引き続き、ドキュメントのある Blender2.6a をベースにコードリーディングを進めます。
Blender 内の動作を確認する
デバッガで動作を確認する
- Blender を Debug 版でビルドする
- 起動
- Visual Studio(VS) で デバッグ/プロセスへアタッチ
これで Blender と VS が接続された。
ブレークポイントを張ってみる
とりあえず適当にブレークポイントを張って、Blender の挙動を確認してみる。
コードをざっと見て bf_blenkernel に mesh.c というのがあったので、そこの add_mesh が Blender でジオメトリを作成するときに呼ばれる関数だろうという目星をつけてブレークポイントを張る。
Space→Add Cube で Cube を作成しようとすると、ブレークポイントで処理が止まって各種情報を確認できるようになる。
call stack を辿っていくと add_primitive_cube_exec() が呼ばれていて、更に呼び出し元を辿ると wm_* 関数群まで戻る。このあたりが GUI のメニュー処理を行っている。
wm_* 内で引き継がれている引数 ot がメニューと実際の処理を紐付けるためのもので、この中にどのメニューの表示内容やメニューが選ばれたときに呼ばれる関数がまとめられている。
このようにして、特定の機能やコードを起点にその周囲の処理の流れを把握することができる。

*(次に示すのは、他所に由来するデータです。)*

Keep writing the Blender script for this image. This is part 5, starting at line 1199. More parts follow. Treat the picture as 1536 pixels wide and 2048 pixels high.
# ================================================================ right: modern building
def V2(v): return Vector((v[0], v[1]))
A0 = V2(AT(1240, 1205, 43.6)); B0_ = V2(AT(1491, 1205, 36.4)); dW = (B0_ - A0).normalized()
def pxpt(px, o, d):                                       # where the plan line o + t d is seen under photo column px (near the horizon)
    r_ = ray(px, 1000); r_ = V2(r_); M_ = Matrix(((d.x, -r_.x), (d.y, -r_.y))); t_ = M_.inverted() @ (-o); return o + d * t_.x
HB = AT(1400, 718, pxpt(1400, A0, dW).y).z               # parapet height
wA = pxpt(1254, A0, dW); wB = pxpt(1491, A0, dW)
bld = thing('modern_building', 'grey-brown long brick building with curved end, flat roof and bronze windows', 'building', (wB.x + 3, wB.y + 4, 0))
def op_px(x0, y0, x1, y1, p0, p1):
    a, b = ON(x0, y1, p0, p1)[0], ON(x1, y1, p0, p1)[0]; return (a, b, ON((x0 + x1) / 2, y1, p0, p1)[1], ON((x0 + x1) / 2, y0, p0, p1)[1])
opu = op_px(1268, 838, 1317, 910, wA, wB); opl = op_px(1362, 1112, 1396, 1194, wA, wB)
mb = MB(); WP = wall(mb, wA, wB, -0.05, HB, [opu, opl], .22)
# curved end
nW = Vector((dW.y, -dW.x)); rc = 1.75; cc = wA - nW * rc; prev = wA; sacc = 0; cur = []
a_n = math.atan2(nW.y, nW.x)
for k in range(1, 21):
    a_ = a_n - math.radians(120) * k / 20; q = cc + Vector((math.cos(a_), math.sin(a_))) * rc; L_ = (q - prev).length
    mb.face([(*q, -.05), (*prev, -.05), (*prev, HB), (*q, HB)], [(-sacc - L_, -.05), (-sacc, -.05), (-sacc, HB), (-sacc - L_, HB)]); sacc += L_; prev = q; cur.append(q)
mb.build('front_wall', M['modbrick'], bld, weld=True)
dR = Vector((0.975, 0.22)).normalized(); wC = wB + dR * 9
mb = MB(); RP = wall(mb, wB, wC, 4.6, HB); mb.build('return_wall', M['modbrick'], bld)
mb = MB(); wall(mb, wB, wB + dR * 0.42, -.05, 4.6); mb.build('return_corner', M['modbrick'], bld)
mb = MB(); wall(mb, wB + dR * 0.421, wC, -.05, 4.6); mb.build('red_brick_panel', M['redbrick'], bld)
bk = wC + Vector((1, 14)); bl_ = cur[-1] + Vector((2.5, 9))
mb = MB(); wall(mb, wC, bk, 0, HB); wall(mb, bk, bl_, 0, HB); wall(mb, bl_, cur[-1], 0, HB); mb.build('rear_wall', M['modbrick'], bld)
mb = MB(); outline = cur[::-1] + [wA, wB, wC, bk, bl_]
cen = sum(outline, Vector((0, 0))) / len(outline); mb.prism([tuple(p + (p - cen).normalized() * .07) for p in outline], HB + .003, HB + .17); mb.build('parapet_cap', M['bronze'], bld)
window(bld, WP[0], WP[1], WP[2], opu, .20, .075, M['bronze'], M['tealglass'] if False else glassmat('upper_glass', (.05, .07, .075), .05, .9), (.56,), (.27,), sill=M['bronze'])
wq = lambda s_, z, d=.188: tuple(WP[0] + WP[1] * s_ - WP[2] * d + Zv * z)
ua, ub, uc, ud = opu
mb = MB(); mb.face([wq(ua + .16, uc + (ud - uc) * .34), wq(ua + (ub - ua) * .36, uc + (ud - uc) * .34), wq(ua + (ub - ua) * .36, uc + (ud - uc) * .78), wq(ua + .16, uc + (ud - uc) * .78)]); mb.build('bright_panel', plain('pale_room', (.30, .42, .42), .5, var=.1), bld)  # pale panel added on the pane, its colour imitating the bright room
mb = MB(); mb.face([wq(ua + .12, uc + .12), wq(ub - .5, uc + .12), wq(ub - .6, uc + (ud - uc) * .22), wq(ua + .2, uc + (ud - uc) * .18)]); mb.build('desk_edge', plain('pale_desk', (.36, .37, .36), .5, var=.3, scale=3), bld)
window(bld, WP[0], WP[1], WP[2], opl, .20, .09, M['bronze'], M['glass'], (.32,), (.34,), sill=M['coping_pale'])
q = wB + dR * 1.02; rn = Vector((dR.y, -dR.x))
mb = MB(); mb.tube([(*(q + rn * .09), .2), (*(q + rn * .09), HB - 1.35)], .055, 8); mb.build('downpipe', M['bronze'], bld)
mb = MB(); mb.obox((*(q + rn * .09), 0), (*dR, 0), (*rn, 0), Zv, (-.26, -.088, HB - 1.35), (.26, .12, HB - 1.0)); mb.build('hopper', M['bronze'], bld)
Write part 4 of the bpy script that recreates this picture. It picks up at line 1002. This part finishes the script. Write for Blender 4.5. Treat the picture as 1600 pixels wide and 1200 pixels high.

このときの情報を元に、次にどの方向に進むかを考える。今回の情報だけでも
- ジオメトリの生成や管理
- GUI でのイベント処理
- ot を中心としたイベント、メニュー、処理のテーブル管理
- テーブル管理のためのアーキテクチャ
といった方向性に進んでいくことができる。
Blender 内の構造を確認する
Blender code layout を見ながらコードのレイアウトを確認する。
横方向の点線でレイヤが分けられていて、矢印でレイヤ間/レイヤ内の依存関係が示されている。
Application startup レイヤ
例として Application startup レイヤの説明をおこなう。Application startup レイヤは blender/source ディレクトリにあり、creator と blenderplayer モジュールから構成されている。この二つのモジュールは依存関係がなく、それぞれは “Editor definitions, drawing, interaction” 以下のレイヤの機能を呼び出している。
モジュールの複雑さ
全てのレイヤは基本的に下のレイヤに依存しているため、上位に行けば行くほど複雑に、逆に下位に行けば行くほどそれぞれのモジュールの機能はシンプルになっていることが想像できる。
図をボヤッと見ていてもどこから手をつけていけばわからないが、タイトル下部に書いてある矢印の図を参考に、下の方から見ていくのがコツ。
Utility Libraries(in own development)レイヤ
Utility Libraries(from external development)レイヤ以下は外部で開発されている共通ライブラリなので今回のコードリーディングの対象にはならない。興味があればそれぞれのライブラリのプロジェクトを調べ、個別に調査をする。
つまり、Blender が抱えるコードで最もシンプルなのはUtility Libraries(in own development)レイヤに所属するものということになるので、まずはここの構造を把握することから始める。
モジュール概観
このレイヤに所属するモジュールをざっと眺めてみる
- メモリ管理
- 文字列処理
- 数値解析
- シーンデータ管理
- データ処理・ソルバー
- audaspace
- boolop
- decimation
- elbeem
- iksolver
- itasc
- smoke
- mikktspace
- moto
- システム・GUI
分類としては色々雑なものの、以上のような感じ。
このように同じレイヤ内でも全く異なる目的だったり、アプリケーション上での位置付けが異なるのものが並列して記述されているので要注意。ただ、このレイヤはあくまでもユーティリティライブラリなので直接 Blender の特定の機能と結びつくものではなく、汎用的な部品の扱いとなる。
また、モジュール一つ一つが VS のプロジェクトとして分けられている。例えば、smoke は bf_intern_smoke プロジェクトになっているので、ここのコードを辿れば Blender で使用している smoke solver の情報を得ることができる。
今回のまとめ
Blender の内部を解析するにあたって、実際の Blender の挙動から処理の流れを追う方法と、コードレイアウトのドキュメントから Blender の構造を把握する方法の二つの方法をおこなった。この二つの方法を用いることで、アプリケーションの構造を把握するための糸口を掴むことができるようになる。
引き続き、Blender Architecture を参考にしながら Blender の論理的な構造を探っていく。